### [Directions for this task]
Return the material exactly, first line through the line containing "return [((x+0.055)/1.055)**2.4 if", and nothing more. Pictures stay out.

### [Data shown]
──────
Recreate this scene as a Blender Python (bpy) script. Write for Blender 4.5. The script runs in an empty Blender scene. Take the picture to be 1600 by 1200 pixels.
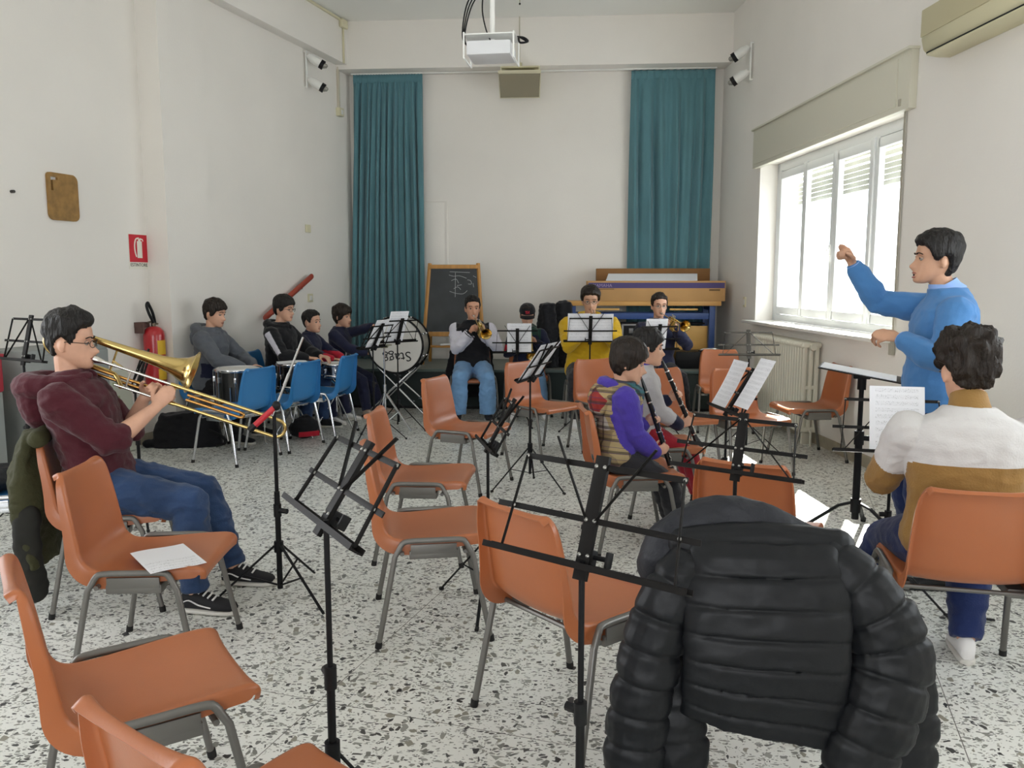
import bpy, bmesh, math, random
from mathutils import Vector, Matrix, Euler, noise
random.seed(7)
SC = bpy.context.scene
COL = SC.collection
PI = math.pi
R = math.radians
V = Vector

# ---------------------------------------------------------------- materials
def lin(c):
    if isinstance(c, str):
        c = [int(c[i:i+2], 16)/255 for i in (0, 2, 4)]
    return [((x+0.055)/1.055)**2.4 if x > 0.04045 else x/12.92 for x in c]

MATS = {}
def mat(name, col, rough=0.6, metal=0.0, bump=None, var=None, spec=0.5, coat=0.0, sheen=0.0):
    """bump=(scale,strength[,stretch xyz]); var=(scale,amount) tone variation of the surface itself"""
    if name in MATS: return MATS[name]
    m = bpy.data.materials.new(name); m.use_nodes = True
    nt = m.node_tree; b = nt.nodes['Principled BSDF']
    c = lin(col) + [1]
    b.inputs['Base Color'].default_value = c
    b.inputs['Roughness'].default_value = rough
    b.inputs['Metallic'].default_value = metal
    b.inputs['Specular IOR Level'].default_value = spec
    if coat: b.inputs['Coat Weight'].default_value = coat; b.inputs['Coat Roughness'].default_value = .15
    if sheen: b.inputs['Sheen Weight'].default_value = sheen
    tc = nt.nodes.new('ShaderNodeTexCoord')
    def noise_node(scale, stretch=None, detail=3):
        n = nt.nodes.new('ShaderNodeTexNoise'); n.inputs['Scale'].default_value = scale
        n.inputs['Detail'].default_value = detail
        if stretch:
            mp = nt.nodes.new('ShaderNodeMapping'); mp.inputs['Scale'].default_value = stretch
            nt.links.new(tc.outputs['Object'], mp.inputs['Vector']); nt.links.new(mp.outputs[0], n.inputs['Vector'])
        else: nt.links.new(tc.outputs['Object'], n.inputs['Vector'])
        return n
    if var:
        n = noise_node(var[0], var[2] if len(var) > 2 else None)
        r = nt.nodes.new('ShaderNodeValToRGB')
        lo = [x*(1-var[1]) for x in c[:3]]+[1]; hi = [min(1, x*(1+var[1])) for x in c[:3]]+[1]
        r.color_ramp.elements[0].position = .3; r.color_ramp.elements[1].position = .7
        r.color_ramp.elements[0].color = lo; r.color_ramp.elements[1].color = hi
        nt.links.new(n.outputs['Fac'], r.inputs[0]); nt.links.new(r.outputs[0], b.inputs['Base Color'])
    if bump:
        n = noise_node(bump[0], bump[2] if len(bump) > 2 else None, 4)
        bp = nt.nodes.new('ShaderNodeBump'); bp.inputs['Strength'].default_value = bump[1]
        bp.inputs['Distance'].default_value = .02
        nt.links.new(n.outputs['Fac'], bp.inputs['Height']); nt.links.new(bp.outputs[0], b.inputs['Normal'])
    MATS[name] = m
    return m

# ---------------------------------------------------------------- mesh builder
class MB:
    def __init__(self): self.bm = bmesh.new(); self.mi = 0
    def _f(self, vs):
        try:
            f = self.bm.faces.new(vs); f.material_index = self.mi; f.smooth = True; return f
        except ValueError: return None
    def box(self, c, s, rot=None, bevel=0.0, M=None):
        g = bmesh.ops.create_cube(self.bm, size=1.0)
        vs = g['verts']
        T = Matrix.Translation(V(c)) @ (Euler(rot).to_matrix().to_4x4() if rot else Matrix()) @ Matrix.Diagonal((s[0], s[1], s[2], 1))
        if M is not None: T = M @ T
        bmesh.ops.transform(self.bm, matrix=T, verts=vs)
        fs = set(f for v in vs for f in v.link_faces)
        if bevel:
            es = set(e for f in fs for e in f.edges)
            r = bmesh.ops.bevel(self.bm, geom=list(es), offset=bevel, segments=2, profile=.6, affect='EDGES')
            fs = set(f for v in r['verts'] for f in v.link_faces) | set(r['faces'])
            fs = [f for f in fs if f.is_valid]
        for f in fs: f.material_index = self.mi; f.smooth = True
        return self
    def loft(self, rings, caps=True, closed=True):
        prev = None; allv = []
        for ring in rings:
            vs = [self.bm.verts.new(p) for p in ring]; allv.append(vs)
            if prev:
                n = len(vs)
                for i in range(n if closed else n-1):
                    j = (i+1) % n
                    self._f((prev[i], prev[j], vs[j], vs[i]))
            prev = vs
        if caps and closed:
            self._f(list(reversed(allv[0]))); self._f(allv[-1])
        return self
    def tube(self, pts, r, n=8, ry=None, up=None, caps=True, round_caps=False):
        pts = [V(p) for p in pts]
        k = len(pts)
        rs = r if isinstance(r, (list, tuple)) else [r]*k
        rys = (ry if isinstance(ry, (list, tuple)) else [ry]*k) if ry is not None else rs
        tang = []
        for i in range(k):
            a = pts[max(0, i-1)]; b = pts[min(k-1, i+1)]
            t = (b-a); tang.append(t.normalized() if t.length > 1e-9 else V((0, 0, 1)))
        ref = V(up) if up else (V((0, 0, 1)) if abs(tang[0].z) < .9 else V((1, 0, 0)))
        rings = []
        u = None
        for i in range(k):
            t = tang[i]
            src = ref if (up or u is None) else u
            u = src - t*src.dot(t)
            if u.length < 1e-6: u = V((1, 0, 0)) - t*t.x
            u.normalize(); w = t.cross(u)
            rings.append((pts[i], u.copy(), w, t))
        out = []
        def ring(p, u, w, a, b): return [p + w*(a*math.cos(2*PI*j/n)) + u*(b*math.sin(2*PI*j/n)) for j in range(n)]
        if round_caps:
            p, u, w, t = rings[0]
            for q in (.25, .6, .87): out.append(ring(p - t*(max(rs[0], rys[0])*math.sqrt(1-q*q)), u, w, rs[0]*q, rys[0]*q))
        for i in range(k):
            p, u, w, t = rings[i]; out.append(ring(p, u, w, rs[i], rys[i]))
        if round_caps:
            p, u, w, t = rings[-1]
            for q in (.87, .6, .25): out.append(ring(p + t*(max(rs[-1], rys[-1])*math.sqrt(1-q*q)), u, w, rs[-1]*q, rys[-1]*q))
        return self.loft(out, caps)
    def ball(self, c, r, n=14, rot=None):
        r = (r, r, r) if not isinstance(r, (tuple, list)) else r
        T = Matrix.Translation(V(c)) @ (rot.to_4x4() if rot is not None else Matrix()) @ Matrix.Diagonal((r[0], r[1], r[2], 1))
        g = bmesh.ops.create_uvsphere(self.bm, u_segments=n, v_segments=max(6, n//2+1), radius=1)
        bmesh.ops.transform(self.bm, matrix=T, verts=g['verts'])
        for f in set(f for v in g['verts'] for f in v.link_faces): f.material_index = self.mi; f.smooth = True
        return self
    def quad(self, *p): self._f([self.bm.verts.new(V(q)) for q in p]); return self
    def grid(self, fn, nu, nv):
        g = [[self.bm.verts.new(V(fn(i/nu, j/nv))) for j in range(nv+1)] for i in range(nu+1)]
        for i in range(nu):
            for j in range(nv): self._f((g[i][j], g[i+1][j], g[i+1][j+1], g[i][j+1]))
        return self
    def lathe(self, prof, n=24, axis='Y', M=None):
        rings = []
        for a, r in prof:
            rr = []
            for j in range(n):
                x, y = r*math.cos(2*PI*j/n), r*math.sin(2*PI*j/n)
                p = V((x, a, y)) if axis == 'Y' else V((x, y, a)) if axis == 'Z' else V((a, x, y))
                rr.append(M @ p if M is not None else p)
            rings.append(rr)
        return self.loft(rings, True)
    def solid(self, th):
        bmesh.ops.recalc_face_normals(self.bm, faces=self.bm.faces)
        bmesh.ops.solidify(self.bm, geom=list(self.bm.faces), thickness=th); return self
    def xf(self, M): bmesh.ops.transform(self.bm, matrix=M, verts=list(self.bm.verts)); return self
    def mesh(self, name, mats, sharp=42):
        bmesh.ops.recalc_face_normals(self.bm, faces=self.bm.faces)
        me = bpy.data.meshes.new(name); self.bm.to_mesh(me); self.bm.free()
        for m in (mats if isinstance(mats, (list, tuple)) else [mats]): me.materials.append(m)
        if sharp: me.set_sharp_from_angle(angle=R(sharp))
        return me
    def build(self, name, mats, parent=None, sharp=42, M=None):
        return link(name, self.mesh(name, mats, sharp), parent, M)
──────
### [Full output]
Recreate this scene as a Blender Python (bpy) script. Write for Blender 4.5. The script runs in an empty Blender scene. Take the picture to be 1600 by 1200 pixels.
import bpy, bmesh, math, random
from mathutils import Vector, Matrix, Euler, noise
random.seed(7)
SC = bpy.context.scene
COL = SC.collection
PI = math.pi
R = math.radians
V = Vector

# ---------------------------------------------------------------- materials
def lin(c):
    if isinstance(c, str):
        c = [int(c[i:i+2], 16)/255 for i in (0, 2, 4)]
    return [((x+0.055)/1.055)**2.4 if x > 0.04045 else x/12.92 for x in c]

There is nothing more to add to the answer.